EX-5.1 4 v079533_ex5-1.htm Unassociated Document
EXHIBIT 5.1

[Letterhead of Proskauer Rose LLP]

December 5, 2007

Icahn Enterprises L.P.
f/k/a American Real Estate Partners, L.P.
767 Fifth Avenue
Suite 4700
New York, NY 10153

Ladies and Gentlemen:

You have requested our opinion in connection with the filing by Icahn Enterprises L.P. (“Icahn Enterprises”), which was formerly known as American Real Estate Partners, L.P., a Delaware limited partnership, with the Securities and Exchange Commission (the “Commission”) of a registration statement on Form S-3 (File No. 333-143930) (the “Registration Statement”) filed by Icahn Enterprises under the Securities Act of 1933, as amended (the “Securities Act”), and the rules and regulations promulgated thereunder, relating to the registration of 4,525,058 depositary units, representing limited partnership interests in Icahn Enterprises (the “Depositary Units”). The Depositary Units are issuable upon the conversion of Variable Rate Senior Convertible Notes due 2013 issued by Icahn Enterprises (the “Notes”), and may be offered for sale for the benefit of the selling securityholders named in the prospectus which is a part of the Registration Statement. We understand that the Depositary Units are to be sold from time to time as described in the section in the prospectus entitled “Plan of Distribution.” Icahn Enterprises is not registering the Notes pursuant to the Registration Statement.

In rendering this opinion, we have examined originals or copies, certified or otherwise identified to our satisfaction, of such corporate or comparable documents, certificates of public officials and officers and representatives of the general partner of Icahn Enterprises, Icahn Enterprises G.P. Inc. (the “General Partner”), and such other documents, records and instruments, and we have made such inquiries of such officers and representatives of the General Partner as we have deemed necessary or appropriate as a basis for our opinion.

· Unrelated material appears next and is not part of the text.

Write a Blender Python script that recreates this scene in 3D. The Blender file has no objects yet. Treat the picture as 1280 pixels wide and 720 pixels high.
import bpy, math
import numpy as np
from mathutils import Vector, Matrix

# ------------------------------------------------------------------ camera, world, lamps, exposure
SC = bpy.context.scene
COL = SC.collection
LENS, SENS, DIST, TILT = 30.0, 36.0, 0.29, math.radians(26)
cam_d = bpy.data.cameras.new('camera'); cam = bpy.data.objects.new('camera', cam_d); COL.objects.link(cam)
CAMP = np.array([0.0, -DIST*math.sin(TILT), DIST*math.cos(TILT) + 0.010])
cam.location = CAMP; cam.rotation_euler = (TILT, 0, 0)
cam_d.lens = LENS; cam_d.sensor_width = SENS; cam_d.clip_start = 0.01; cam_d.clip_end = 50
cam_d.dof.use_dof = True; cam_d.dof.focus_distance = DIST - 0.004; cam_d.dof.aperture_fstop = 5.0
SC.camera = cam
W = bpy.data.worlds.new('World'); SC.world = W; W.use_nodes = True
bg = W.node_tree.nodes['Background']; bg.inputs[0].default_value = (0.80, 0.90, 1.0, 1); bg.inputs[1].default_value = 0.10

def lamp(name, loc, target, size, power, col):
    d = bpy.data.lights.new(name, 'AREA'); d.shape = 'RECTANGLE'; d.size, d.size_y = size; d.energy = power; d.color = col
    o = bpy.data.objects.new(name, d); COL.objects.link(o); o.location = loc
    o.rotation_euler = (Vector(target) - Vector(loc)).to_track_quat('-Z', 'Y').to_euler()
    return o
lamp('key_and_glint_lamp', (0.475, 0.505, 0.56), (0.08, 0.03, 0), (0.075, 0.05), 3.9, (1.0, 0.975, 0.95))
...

In our examination, we have assumed the genuineness of all signatures, the authenticity and completeness of all documents submitted to us as originals and the conformity to authentic originals and completeness of all documents submitted to us as photostatic, conformed, notarized or certified copies as we considered necessary or appropriate for enabling us to express the opinions set forth below.

As to facts material to the opinions, statements and assumptions expressed herein, we have, with your consent, relied upon oral or written statements and representations of officers and other representatives of Icahn Enterprises. We have not independently verified such factual matters.

Based upon, and subject to, the foregoing, we are of the opinion, assuming no change in the applicable law or pertinent facts, that the Depositary Units when issued in accordance with the terms of the Notes will be duly authorized, validly issued, fully paid and non-assessable.

We hereby consent to the filing of this opinion with the Commission as Exhibit 5.1 to the Registration Statement and to the reference to our firm under the caption “Legal Matters” in the prospectus included in the Registration Statement. In giving the foregoing consent, we do not admit that we are in the category of persons whose consent is required under Section 7 of the Securities Act, or the rules and regulations of the Commission promulgated thereunder.